阿波世界農業遺産

国家的な重要性

徳島剣山系の伝統農業の世界的(国家的)な重要性(支援協議会原案) 

  1. 単一作物を栽培する農業が世界農業の主流であるのに対し、剣山系では、山間部の傾斜地という一般的概念で農業には不適な地域でありながら、その傾斜地空間を最大限に生かし、標高、傾斜度、日照量、気候、地勢、地質に応じ作物を栽培し、多様な土地利用に基づき適地適作適方式農業を営んでいることが、世界に前例なき農業だといえる。その知恵、思想、総合技術は、発展途上国や世界・日本の農業不適地に応用できる。また、今後、世界的に予見される水資源危機や食糧危機に対し、剣山系の水資源の管理システムや思想、卓越した保存食文化、危機管理システムなどは、その予防策として広く世界に紹介できる。

  2. 剣山系における傾斜地農業の歴史は、縄文後期頃の焼畑農耕の時代まで遡る。現在展開される傾斜地農業の風景は、約3,000年前より始まった[狩猟・採集]⇒[半栽培]⇒[山焼き・野焼き]⇒[焼畑]⇒[常畑]⇒[棚田水田]という日本農業史の一連の発展過程を重層構造的に示す遺産である。また、そこで展開される農業は、3,000年に渡る重層的な農業技術・知恵・思想の集合体かつ結晶であり、剣山系の人々が紡いできたその遺伝子を評価・維持・継承することは、世界的に重要であり、人類の遺産と呼ぶべきである。

  3. 剣山系は、「四国の水瓶」の役目を果たし、四国全体の農林産業や経済基盤である。また剣山系の傾斜地集落の存在は、水源涵養、洪水の防止、土壌の浸食や崩壊の防止など多面的な機能をもち、吉野川下流域の豊かな暮らしや経済を守っている。剣山系を守ることは、日本一の水質を誇る水資源を守ることでもあり、それは国土保全や防衛にもつながり、善良なる国土が管理されることなる。

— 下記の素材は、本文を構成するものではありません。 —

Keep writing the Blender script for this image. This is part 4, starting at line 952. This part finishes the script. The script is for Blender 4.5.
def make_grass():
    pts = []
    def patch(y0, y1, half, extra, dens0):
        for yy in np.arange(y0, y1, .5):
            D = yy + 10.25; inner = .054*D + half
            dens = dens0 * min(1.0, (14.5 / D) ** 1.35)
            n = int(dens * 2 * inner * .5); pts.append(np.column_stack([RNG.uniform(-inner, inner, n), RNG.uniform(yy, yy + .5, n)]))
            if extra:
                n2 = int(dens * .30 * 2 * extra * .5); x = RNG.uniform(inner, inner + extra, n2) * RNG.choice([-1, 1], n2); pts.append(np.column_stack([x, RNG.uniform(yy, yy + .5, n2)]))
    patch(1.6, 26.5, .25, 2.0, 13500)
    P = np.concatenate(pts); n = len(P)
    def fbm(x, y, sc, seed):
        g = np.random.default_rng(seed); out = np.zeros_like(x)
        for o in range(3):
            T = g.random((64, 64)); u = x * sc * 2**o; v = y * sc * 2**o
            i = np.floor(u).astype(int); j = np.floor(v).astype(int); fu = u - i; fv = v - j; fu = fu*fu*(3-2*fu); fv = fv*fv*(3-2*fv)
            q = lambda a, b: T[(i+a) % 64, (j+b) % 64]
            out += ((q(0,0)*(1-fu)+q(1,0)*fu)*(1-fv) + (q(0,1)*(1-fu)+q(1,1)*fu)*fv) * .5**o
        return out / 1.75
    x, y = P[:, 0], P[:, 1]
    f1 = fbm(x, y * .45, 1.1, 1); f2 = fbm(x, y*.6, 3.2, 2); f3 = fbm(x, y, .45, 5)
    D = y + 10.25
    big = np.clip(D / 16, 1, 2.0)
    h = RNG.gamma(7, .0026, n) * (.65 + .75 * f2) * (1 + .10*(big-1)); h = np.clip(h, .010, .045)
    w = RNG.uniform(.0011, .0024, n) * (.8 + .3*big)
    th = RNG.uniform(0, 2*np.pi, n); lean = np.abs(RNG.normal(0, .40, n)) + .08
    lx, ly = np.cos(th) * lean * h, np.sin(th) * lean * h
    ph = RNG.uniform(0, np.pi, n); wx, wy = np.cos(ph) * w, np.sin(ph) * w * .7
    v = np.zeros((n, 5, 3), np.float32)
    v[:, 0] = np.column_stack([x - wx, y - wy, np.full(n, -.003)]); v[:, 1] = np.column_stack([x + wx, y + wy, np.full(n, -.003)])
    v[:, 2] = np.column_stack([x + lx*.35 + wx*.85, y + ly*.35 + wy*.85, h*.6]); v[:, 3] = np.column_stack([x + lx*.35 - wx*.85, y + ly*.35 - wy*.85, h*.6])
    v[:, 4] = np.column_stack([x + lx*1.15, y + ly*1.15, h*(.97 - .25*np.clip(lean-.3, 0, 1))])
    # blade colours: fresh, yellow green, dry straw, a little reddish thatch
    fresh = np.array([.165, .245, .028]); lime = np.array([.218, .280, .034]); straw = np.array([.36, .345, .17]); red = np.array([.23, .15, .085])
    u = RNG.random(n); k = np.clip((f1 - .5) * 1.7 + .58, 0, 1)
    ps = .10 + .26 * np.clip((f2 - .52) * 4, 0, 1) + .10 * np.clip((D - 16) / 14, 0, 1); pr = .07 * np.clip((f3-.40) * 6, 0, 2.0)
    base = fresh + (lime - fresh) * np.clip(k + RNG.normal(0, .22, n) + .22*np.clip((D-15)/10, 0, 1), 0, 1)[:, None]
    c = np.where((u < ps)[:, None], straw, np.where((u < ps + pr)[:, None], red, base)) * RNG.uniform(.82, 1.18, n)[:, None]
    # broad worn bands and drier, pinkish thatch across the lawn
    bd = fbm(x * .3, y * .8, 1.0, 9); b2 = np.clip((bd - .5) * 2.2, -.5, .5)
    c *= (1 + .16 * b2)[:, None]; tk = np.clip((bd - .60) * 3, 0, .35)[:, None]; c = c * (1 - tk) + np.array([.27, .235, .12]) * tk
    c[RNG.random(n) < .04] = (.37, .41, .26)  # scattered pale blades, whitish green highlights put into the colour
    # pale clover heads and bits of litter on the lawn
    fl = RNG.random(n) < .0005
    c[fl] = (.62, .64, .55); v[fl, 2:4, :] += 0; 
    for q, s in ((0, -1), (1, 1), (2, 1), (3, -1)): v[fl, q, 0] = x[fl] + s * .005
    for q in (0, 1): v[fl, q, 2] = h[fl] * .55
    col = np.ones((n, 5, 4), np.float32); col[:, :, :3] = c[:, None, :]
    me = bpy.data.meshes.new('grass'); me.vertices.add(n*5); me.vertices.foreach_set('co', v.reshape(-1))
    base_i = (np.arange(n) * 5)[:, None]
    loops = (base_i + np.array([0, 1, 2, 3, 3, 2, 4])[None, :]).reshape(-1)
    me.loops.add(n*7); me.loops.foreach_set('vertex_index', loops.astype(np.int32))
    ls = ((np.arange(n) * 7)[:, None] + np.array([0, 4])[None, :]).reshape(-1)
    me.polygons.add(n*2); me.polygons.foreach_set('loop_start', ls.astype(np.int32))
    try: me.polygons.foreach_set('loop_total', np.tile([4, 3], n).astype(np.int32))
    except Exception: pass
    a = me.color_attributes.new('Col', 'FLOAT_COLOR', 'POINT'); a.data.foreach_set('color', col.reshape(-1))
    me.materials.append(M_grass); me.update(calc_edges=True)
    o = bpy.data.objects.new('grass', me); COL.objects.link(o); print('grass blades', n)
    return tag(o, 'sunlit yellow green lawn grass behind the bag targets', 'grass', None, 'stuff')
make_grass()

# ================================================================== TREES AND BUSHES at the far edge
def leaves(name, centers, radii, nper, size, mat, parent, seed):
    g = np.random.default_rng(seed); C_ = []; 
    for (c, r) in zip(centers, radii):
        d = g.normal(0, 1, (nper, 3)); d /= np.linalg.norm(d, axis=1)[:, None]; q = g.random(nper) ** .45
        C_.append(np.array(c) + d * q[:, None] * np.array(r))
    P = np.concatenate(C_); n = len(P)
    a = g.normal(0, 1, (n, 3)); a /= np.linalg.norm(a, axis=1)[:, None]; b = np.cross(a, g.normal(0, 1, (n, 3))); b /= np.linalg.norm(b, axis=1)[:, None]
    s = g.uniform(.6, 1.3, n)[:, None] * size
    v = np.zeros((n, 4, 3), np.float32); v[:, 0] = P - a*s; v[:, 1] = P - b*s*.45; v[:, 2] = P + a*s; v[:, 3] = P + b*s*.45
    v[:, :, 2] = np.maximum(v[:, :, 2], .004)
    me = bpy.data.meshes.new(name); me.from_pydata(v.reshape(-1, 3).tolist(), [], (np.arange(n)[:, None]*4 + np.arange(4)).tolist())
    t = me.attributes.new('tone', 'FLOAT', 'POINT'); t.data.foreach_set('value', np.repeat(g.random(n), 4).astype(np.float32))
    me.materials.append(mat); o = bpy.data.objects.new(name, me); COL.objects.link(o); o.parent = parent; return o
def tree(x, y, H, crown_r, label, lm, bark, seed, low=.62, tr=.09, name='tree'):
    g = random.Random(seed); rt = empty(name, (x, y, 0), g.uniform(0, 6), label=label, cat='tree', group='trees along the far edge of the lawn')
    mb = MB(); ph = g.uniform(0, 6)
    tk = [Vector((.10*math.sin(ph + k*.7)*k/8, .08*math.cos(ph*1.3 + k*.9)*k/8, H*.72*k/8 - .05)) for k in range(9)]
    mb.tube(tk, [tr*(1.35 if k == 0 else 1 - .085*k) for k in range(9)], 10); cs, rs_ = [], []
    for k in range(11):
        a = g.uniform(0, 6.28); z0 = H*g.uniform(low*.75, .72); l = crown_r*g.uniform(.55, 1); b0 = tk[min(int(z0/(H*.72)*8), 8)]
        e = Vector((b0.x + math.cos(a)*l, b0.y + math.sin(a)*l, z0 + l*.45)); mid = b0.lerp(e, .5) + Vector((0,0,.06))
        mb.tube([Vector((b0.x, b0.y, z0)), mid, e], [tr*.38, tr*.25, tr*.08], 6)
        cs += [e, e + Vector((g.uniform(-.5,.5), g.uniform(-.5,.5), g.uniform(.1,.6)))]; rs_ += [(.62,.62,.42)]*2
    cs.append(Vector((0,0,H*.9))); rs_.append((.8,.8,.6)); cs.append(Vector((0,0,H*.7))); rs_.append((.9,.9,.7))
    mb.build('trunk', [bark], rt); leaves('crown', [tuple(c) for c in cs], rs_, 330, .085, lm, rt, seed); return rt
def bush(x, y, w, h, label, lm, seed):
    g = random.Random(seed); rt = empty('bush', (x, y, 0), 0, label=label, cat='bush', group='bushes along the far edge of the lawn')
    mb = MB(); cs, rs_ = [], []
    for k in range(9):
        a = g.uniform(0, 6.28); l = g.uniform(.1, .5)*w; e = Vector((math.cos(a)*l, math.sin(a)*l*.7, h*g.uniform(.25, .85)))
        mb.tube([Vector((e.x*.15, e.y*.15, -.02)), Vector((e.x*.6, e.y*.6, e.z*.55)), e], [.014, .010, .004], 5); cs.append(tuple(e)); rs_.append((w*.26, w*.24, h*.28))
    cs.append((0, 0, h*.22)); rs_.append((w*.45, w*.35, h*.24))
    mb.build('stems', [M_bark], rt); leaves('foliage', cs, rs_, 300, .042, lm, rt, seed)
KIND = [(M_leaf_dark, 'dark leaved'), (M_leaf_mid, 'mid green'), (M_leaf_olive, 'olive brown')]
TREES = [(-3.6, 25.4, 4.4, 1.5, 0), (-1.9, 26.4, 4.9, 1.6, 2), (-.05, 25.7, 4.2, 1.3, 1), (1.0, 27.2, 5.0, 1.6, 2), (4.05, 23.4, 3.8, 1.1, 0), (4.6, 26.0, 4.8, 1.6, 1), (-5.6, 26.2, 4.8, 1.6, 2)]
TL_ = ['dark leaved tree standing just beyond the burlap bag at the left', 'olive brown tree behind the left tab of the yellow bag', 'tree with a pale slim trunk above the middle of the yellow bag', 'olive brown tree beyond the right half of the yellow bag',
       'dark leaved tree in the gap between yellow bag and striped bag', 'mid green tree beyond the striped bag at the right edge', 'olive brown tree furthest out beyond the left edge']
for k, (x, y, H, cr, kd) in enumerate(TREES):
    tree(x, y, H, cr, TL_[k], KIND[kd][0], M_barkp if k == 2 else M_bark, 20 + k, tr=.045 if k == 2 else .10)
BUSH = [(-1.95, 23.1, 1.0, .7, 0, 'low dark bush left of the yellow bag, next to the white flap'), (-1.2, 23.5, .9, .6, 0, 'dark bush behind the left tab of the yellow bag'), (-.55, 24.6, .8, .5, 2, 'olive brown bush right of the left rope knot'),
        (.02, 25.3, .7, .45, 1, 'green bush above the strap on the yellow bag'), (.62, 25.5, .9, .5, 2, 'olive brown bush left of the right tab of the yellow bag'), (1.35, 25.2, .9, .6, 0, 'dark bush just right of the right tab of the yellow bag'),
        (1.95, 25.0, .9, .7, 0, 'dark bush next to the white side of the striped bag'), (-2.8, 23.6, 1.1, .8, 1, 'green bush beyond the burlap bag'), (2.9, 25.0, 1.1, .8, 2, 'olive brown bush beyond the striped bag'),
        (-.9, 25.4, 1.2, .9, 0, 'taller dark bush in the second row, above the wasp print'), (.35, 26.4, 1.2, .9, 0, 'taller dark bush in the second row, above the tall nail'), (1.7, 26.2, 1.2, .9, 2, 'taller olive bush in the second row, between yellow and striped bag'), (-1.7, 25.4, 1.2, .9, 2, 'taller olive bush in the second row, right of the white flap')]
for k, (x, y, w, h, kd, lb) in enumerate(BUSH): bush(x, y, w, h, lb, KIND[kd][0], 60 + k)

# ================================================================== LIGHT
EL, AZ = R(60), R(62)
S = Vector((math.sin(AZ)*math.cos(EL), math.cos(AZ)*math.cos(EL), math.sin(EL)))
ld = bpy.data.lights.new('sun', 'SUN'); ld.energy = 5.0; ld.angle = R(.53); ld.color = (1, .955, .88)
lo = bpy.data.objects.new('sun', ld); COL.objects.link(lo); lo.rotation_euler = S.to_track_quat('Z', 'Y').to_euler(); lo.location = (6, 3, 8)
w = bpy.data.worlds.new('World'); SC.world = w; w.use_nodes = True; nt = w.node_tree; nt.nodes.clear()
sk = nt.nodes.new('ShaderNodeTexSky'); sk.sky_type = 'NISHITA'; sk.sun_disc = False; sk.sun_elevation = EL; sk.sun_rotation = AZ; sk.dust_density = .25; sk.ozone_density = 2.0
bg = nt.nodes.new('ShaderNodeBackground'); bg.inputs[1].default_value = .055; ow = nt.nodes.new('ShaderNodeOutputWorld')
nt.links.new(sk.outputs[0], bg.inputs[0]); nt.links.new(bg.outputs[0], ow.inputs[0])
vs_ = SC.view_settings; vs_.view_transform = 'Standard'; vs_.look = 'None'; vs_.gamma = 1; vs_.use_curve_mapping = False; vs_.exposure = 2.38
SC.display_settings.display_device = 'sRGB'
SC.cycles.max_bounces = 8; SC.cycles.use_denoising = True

  4. 剣山周辺部には、貴重な希少植物や植生が保全・維持され、貴重な野生動物や生物、特異な陸産貝類などが生息し、日本の生態系の宝庫となっている。現在、過疎化や森林管理不足などが理由で、獣害がひどく危機が迫っている。かつての健全な傾斜地集落の姿を取り戻すことは、世界的に貴重な剣山系の自然生態系を守ることにつながる。